Cada faixa do álbum tem o peso de um ritual. Em “Cross Road Blues”, Hammond evoca o espírito de Robert Johnson com devoção quase religiosa. Em “Hoochie Coochie Man”, ele traz a energia dos bares de Chicago para o estúdio. Em “See That My Grave Is Kept Clean”, encerra o disco como quem fecha um ciclo — a prece de Blind Lemon Jefferson é transformada em uma despedida simbólica, um juramento de fidelidade eterna ao blues.

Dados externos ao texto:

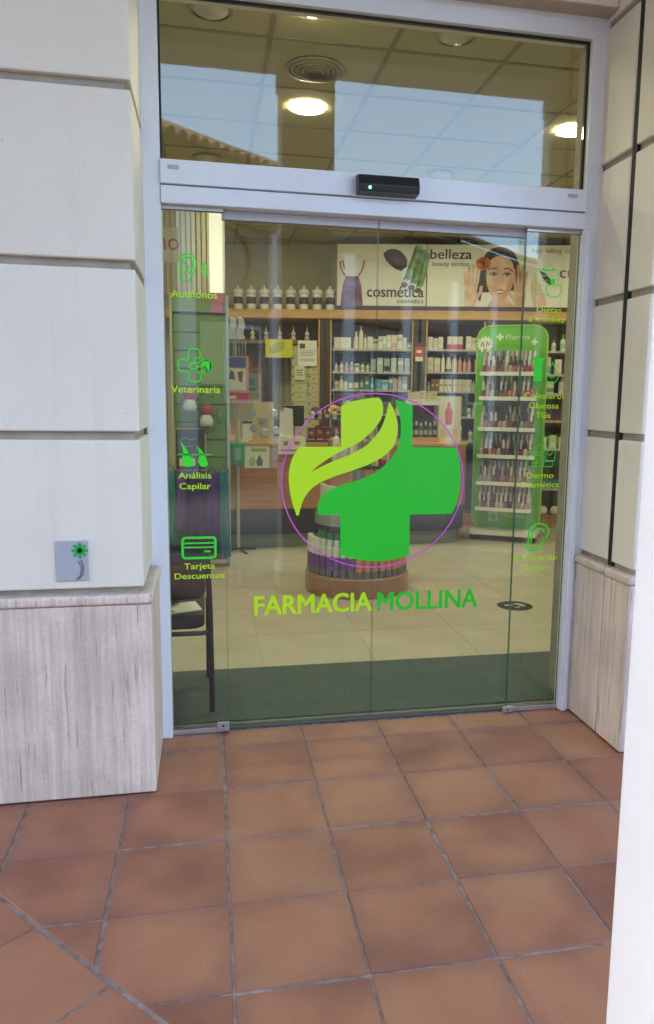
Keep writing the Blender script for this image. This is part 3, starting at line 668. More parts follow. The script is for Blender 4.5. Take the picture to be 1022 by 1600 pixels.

Mais de sessenta anos depois, esse álbum ainda soa fresco. É cru, é humano, é real. É o tipo de gravação que não precisa de modas nem remasterizações para continuar viva. O som do violão de Hammond e sua voz, meio arranhada, meio doce, bastam para lembrar que o blues não morre — ele apenas muda de corpo.

Um espírito que resiste

John P. Hammond segue vivo, ativo, tocando e encantando plateias. Aos mais de 80 anos, carrega o mesmo brilho nos olhos de quando era um garoto fascinado pelos discos de 78 rotações. Seu nome não é sinônimo de fama, mas de integridade. É o tipo de artista que nunca fez concessões, que permaneceu fiel à música como quem permanece fiel a uma causa. E, talvez por isso, o blues o tenha recompensado com longevidade e respeito.

Para quem o escuta pela primeira vez, o álbum “John Hammond” é uma porta de entrada para o universo do blues clássico. Para quem já o conhece, é um lembrete de que a autenticidade ainda é possível. E para o próprio Hammond, talvez seja a confirmação de que ele escolheu o caminho certo — o mais difícil, o mais solitário, mas também o mais verdadeiro.

Em cada acorde, em cada sopro de gaita, Hammond nos lembra que o blues é mais do que uma forma musical: é uma forma de existir. É a maneira de transformar dor em beleza, perda em aprendizado, silêncio em canção. E ele, mais do que ninguém, aprendeu essa lição com humildade e paixão.

Hoje, o blues sopra uma vela a mais. E o nome gravado nela é John P. Hammond.